Der Europäische Gerichtshof stellte klar, dass öffentliche Auftraggeber sämtliche für die Angebotsabgabe und die spätere Vertragserfüllung maßgeblichen Bedingungen ausdrücklich, eindeutig und für alle Bieter nachvollziehbar in den Vergabeunterlagen anzugeben haben. Ein bloßer Verweis auf nationale Rechtsnormen genügt nicht, wenn deren Inhalt den Bietern nicht unmittelbar zugänglich ist. Der Transparenzgrundsatz verpflichtet Auftraggeber, die rechtlichen und wirtschaftlichen Rahmenbedingungen so klar zu dokumentieren, dass sämtliche Unternehmen – auch aus anderen Mitgliedstaaten – ihre Angebote auf gesicherter Informationsgrundlage kalkulieren können.

Der EuGH begründete seine Entscheidung mit den unionsrechtlichen Prinzipien der Gleichbehandlung, Transparenz und Vorhersehbarkeit.
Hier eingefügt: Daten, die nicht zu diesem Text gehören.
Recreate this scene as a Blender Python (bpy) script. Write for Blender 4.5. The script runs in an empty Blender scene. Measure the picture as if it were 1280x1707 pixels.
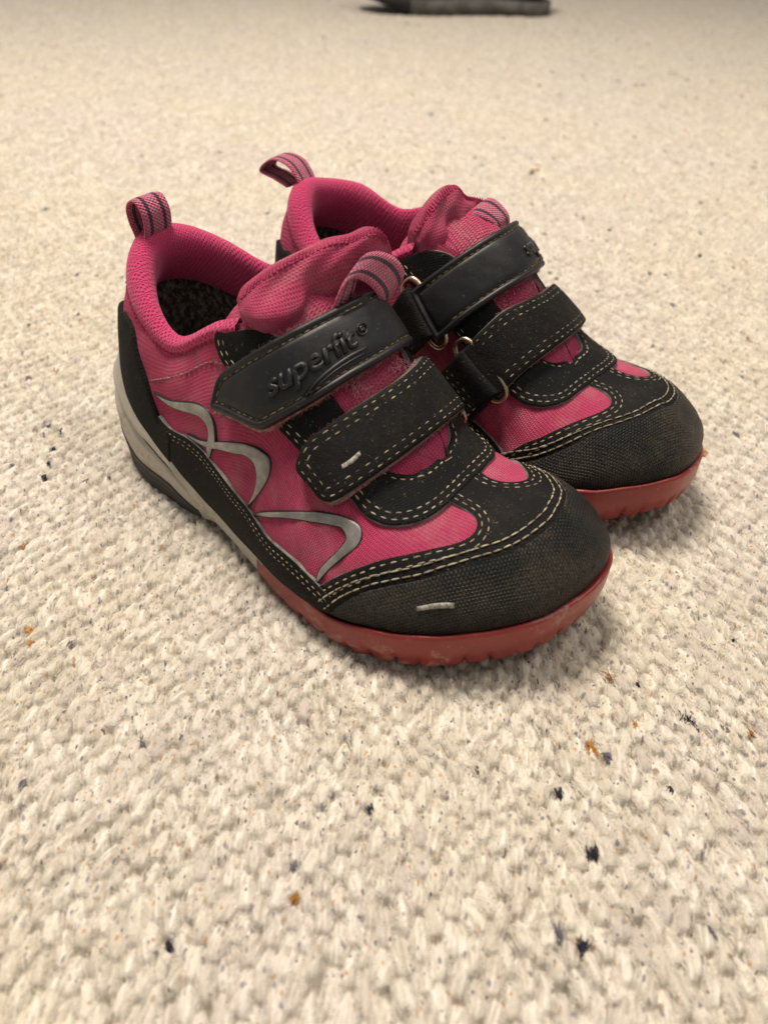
import bpy, bmesh, math, random
import numpy as np
from mathutils import Vector, Matrix
from mathutils.bvhtree import BVHTree
from mathutils.geometry import delaunay_2d_cdt
R = math.radians
MM = 0.001
sc = bpy.context.scene
COL = sc.collection
rng = random.Random(7)

# ------------------------------------------------------------------ camera
CAM_H, CAM_PITCH, CAM_ROLL = 178.5, R(39.6), R(2.2)
cd = bpy.data.cameras.new('camera'); cam = bpy.data.objects.new('camera', cd); COL.objects.link(cam)
cd.sensor_fit = 'VERTICAL'; cd.sensor_height = 24.0; cd.lens = 1282.0 / 1707.0 * 24.0
cd.clip_start = 0.01; cd.clip_end = 50
_c, _s = math.cos(CAM_ROLL), math.sin(CAM_ROLL)
_up0 = Vector((0, math.sin(CAM_PITCH), math.cos(CAM_PITCH))); _fw = Vector((0, math.cos(CAM_PITCH), -math.sin(CAM_PITCH)))
_rt = _c * Vector((1, 0, 0)) + _s * _up0; _up = -_s * Vector((1, 0, 0)) + _c * _up0
M = Matrix((( _rt.x, _up.x, -_fw.x, 0), (_rt.y, _up.y, -_fw.y, 0), (_rt.z, _up.z, -_fw.z, CAM_H * MM), (0, 0, 0, 1)))
cam.matrix_world = M
cd.dof.use_dof = True; cd.dof.focus_distance = 0.24; cd.dof.aperture_fstop = 8.0
sc.camera = cam

# ------------------------------------------------------------------ light (indoor lamps, no sky)
w = bpy.data.worlds.new('World'); sc.world = w; w.use_nodes = True
bg = w.node_tree.nodes['Background']; bg.inputs[0].default_value = (1.0, 0.93, 0.86, 1); bg.inputs[1].default_value = 0.32
def area(name, loc, target, size, power, col):
    ld = bpy.data.lights.new(name, 'AREA'); ld.shape = 'DISK'; ld.size = size; ld.energy = power; ld.color = col
    o = bpy.data.objects.new(name, ld); COL.objects.link(o); o.location = loc
    o.rotation_euler = (Vector(target) - Vector(loc)).to_track_quat('-Z', 'Y').to_euler()
    return o
area('ceiling_lamp', (-0.32, 0.62, 1.55), (0, 0.35, 0), 0.5, 39, (1.0, 0.895, 0.775))
area('room_lamp', (0.8, 0.2, 1.7), (0, 0.35, 0), 0.7, 12, (1.0, 0.90, 0.80))
sc.view_settings.view_transform = 'Standard'; sc.view_settings.look = 'None'
sc.view_settings.exposure = 0.0; sc.view_settings.gamma = 1.0
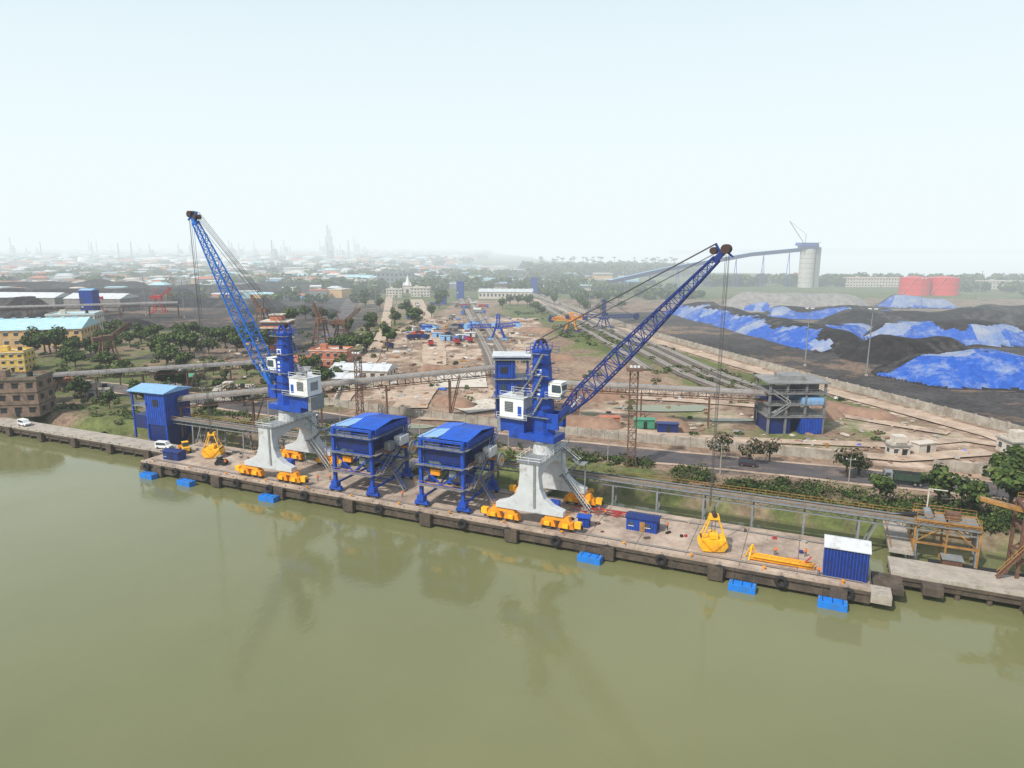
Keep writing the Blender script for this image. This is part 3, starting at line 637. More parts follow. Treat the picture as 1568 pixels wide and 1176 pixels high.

Bieter müssen vor Angebotsabgabe sämtliche Vertragsbedingungen kennen. Fehlen solche Angaben oder bleiben sie unklar, liegt ein Verstoß gegen das Transparenzgebot vor, der zur Unwirksamkeit des Vergabeverfahrens führen kann.

Da das polnische Vergaberecht – ebenso wie das deutsche – auf den EU-Vergaberichtlinien beruht, sind die tragenden Grundsätze dieser Entscheidung unmittelbar auf alle Mitgliedstaaten übertragbar. Die Feststellungen des Gerichtshofs sind daher auch für das deutsche Vergaberecht nach GWB und VgV verbindlich und bestätigen, dass Vertragsbedingungen, Ausführungsanforderungen und rechtliche Rahmenbedingungen in allen EU-Staaten ausdrücklich und vollständig in den Vergabeunterlagen enthalten sein müssen.